The Customer History combines sub tables into one easily explorable master chronology. It acts as a flexible way to allow multiple tables to appear together, using colour to easily distinguish the chain of events that precede a customer contacting.

Timeline
The timeline gives an immediate overview of the player's account. The flexible timeline allows agents to create combinations of tables as per their investigation. When a player's account opens, the default General timeline presents a collection of the most useful data, including deposits, withdrawals, alerts, changelog, notes etc.

Each row becoming an event snapshop containing 4 significant datapoints following a similar pattern: the ID, the amount and type or comment, and the status.

Raising the event from an abstract row in a dataset to a contextually significant moment, helps the agent understand a players activity

Event cards
Clicking each event snapshot will open a full event card. The formatting of the information makes it easy to digest, elevating important details whilst all others are listed vertically below.

Grouping numerous events, such as game or bet transactions, helps with the efficiency of the timeline.

Table specific dashboards
Agents can conduct more specific investigations by selecting a table item in the menu bar. This will open controls to move through, filter and search within that table.
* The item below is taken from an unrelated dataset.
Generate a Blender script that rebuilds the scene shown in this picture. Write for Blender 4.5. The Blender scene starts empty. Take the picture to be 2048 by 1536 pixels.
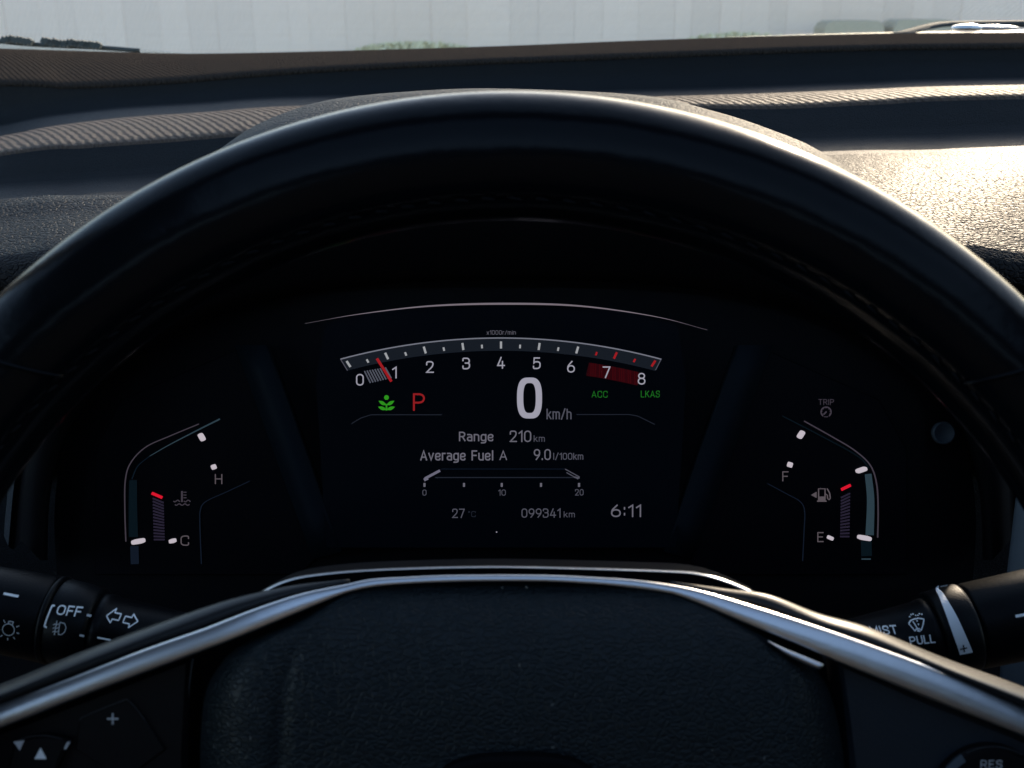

A corresponding dashboard will then show information related to that table and offer specific controls to filter for things like Status or Type.

When a table is activated, the column headers come into view.

Timeline templates
The flexible timeline allows agents to create combinations of tables as per their investigation. Other available templates can then be selected to bring up a different set of tables depending on the specific need of an investigation or perhaps the team/role within Jarvis.

By allowing agents to customise and save templates, we will be able to collect data showing different variations in which data was used during different contacts. Correlating this with the resolution rate of customer queries, this feedback could help us improve the system and agent training.